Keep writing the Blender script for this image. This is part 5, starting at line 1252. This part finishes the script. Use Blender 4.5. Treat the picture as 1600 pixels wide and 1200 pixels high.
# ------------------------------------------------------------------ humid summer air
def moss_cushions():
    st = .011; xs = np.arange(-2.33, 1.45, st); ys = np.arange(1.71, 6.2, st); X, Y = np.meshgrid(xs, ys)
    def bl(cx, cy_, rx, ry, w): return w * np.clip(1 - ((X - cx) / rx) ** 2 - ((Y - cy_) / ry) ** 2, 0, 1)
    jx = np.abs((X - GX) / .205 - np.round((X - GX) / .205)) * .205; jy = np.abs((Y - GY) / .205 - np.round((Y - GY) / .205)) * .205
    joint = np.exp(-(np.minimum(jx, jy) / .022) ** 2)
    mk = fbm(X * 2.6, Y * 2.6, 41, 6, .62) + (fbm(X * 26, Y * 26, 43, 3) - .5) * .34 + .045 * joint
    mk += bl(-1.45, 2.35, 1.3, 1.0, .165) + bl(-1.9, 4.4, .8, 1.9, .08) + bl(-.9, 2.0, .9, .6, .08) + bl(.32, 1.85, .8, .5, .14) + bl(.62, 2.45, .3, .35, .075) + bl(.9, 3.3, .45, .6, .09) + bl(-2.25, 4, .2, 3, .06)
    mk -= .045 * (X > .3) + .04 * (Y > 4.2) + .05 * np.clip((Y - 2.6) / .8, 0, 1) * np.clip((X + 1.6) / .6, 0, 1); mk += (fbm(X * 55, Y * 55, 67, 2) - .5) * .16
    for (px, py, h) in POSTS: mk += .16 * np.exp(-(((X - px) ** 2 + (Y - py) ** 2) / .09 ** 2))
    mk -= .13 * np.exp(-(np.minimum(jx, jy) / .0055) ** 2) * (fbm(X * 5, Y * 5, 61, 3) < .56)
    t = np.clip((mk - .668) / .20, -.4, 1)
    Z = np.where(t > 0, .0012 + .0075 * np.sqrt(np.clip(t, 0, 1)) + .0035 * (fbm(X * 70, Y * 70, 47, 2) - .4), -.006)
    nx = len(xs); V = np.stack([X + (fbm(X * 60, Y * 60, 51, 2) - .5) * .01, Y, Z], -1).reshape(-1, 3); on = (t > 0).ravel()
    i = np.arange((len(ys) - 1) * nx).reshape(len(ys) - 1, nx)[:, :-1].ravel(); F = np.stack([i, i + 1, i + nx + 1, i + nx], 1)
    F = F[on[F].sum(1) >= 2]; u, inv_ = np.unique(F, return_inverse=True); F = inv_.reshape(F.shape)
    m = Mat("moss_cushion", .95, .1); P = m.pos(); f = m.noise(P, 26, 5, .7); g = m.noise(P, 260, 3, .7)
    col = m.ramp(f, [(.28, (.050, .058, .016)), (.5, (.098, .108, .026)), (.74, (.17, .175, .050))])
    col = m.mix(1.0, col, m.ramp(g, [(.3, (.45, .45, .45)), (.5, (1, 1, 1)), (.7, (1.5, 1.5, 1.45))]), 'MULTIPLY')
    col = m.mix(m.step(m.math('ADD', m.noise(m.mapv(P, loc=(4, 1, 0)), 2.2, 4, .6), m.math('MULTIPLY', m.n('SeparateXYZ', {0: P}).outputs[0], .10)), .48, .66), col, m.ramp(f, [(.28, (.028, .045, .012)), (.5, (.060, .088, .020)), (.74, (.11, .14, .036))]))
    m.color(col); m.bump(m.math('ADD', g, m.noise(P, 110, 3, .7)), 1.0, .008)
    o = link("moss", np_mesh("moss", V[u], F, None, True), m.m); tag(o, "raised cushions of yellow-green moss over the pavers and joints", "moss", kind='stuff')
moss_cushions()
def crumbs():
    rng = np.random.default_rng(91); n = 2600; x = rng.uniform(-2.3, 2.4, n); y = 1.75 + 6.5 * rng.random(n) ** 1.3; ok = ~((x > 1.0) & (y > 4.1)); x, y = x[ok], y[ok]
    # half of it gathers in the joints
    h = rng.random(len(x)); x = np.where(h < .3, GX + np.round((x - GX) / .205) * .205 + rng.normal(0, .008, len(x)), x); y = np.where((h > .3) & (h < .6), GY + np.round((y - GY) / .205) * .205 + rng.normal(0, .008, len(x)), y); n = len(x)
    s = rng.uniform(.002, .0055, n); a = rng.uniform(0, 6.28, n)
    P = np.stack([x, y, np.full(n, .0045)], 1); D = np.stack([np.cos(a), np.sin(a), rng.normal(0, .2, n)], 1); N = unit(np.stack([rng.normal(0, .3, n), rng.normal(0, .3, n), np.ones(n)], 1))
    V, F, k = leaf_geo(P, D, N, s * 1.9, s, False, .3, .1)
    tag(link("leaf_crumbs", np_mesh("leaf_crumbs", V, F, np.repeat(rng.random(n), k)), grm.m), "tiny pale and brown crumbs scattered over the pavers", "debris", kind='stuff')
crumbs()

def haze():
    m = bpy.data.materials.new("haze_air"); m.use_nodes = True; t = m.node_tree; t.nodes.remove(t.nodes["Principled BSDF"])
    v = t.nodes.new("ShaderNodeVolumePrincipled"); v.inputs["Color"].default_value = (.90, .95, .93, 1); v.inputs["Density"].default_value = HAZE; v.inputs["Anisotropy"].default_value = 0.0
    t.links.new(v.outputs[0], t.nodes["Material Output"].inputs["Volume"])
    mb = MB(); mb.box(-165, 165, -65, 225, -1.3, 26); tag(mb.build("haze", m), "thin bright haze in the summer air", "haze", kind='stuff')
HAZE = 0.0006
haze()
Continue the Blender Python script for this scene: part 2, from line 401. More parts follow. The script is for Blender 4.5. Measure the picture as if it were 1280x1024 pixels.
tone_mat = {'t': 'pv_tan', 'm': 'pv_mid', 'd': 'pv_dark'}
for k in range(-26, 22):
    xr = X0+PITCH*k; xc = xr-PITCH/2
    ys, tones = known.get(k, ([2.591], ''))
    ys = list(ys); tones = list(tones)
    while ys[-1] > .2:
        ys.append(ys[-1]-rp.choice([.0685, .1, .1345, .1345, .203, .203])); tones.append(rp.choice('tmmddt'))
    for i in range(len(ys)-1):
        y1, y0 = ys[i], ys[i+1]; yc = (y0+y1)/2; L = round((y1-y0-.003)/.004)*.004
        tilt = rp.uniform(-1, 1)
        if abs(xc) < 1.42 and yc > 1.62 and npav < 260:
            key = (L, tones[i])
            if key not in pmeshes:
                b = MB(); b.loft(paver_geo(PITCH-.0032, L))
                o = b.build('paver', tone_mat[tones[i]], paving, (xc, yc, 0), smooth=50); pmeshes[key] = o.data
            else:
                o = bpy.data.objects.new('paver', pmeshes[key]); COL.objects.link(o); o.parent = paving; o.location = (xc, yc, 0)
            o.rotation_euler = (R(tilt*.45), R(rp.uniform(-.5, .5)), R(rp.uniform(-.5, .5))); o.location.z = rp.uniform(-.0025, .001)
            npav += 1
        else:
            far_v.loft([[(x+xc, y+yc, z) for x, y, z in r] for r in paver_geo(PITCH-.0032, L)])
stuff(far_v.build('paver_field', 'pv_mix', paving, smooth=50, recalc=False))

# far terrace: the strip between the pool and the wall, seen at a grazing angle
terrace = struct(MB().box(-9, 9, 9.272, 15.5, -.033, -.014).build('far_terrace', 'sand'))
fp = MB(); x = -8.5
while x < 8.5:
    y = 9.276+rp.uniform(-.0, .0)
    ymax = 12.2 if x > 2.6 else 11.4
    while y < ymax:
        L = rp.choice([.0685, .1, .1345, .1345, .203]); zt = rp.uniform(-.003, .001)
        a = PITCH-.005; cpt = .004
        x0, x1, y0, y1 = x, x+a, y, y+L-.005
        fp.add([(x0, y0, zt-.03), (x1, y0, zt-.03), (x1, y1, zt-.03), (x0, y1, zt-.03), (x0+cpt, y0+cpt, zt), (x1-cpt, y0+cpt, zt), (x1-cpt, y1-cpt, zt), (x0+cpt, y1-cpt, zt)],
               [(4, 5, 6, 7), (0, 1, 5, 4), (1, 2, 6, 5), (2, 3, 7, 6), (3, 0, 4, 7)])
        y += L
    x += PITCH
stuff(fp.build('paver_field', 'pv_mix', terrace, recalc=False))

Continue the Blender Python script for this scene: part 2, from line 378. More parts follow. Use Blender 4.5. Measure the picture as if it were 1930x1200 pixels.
········
Filter lines by "parts" and return each hit.

Continue the Blender Python script for this scene: part 2, from line 401. More parts follow. The script is for Blender 4.5. Measure the picture as if it were 1280x1024 pixels.
Continue the Blender Python script for this scene: part 2, from line 378. More parts follow. Use Blender 4.5. Measure the picture as if it were 1930x1200 pixels.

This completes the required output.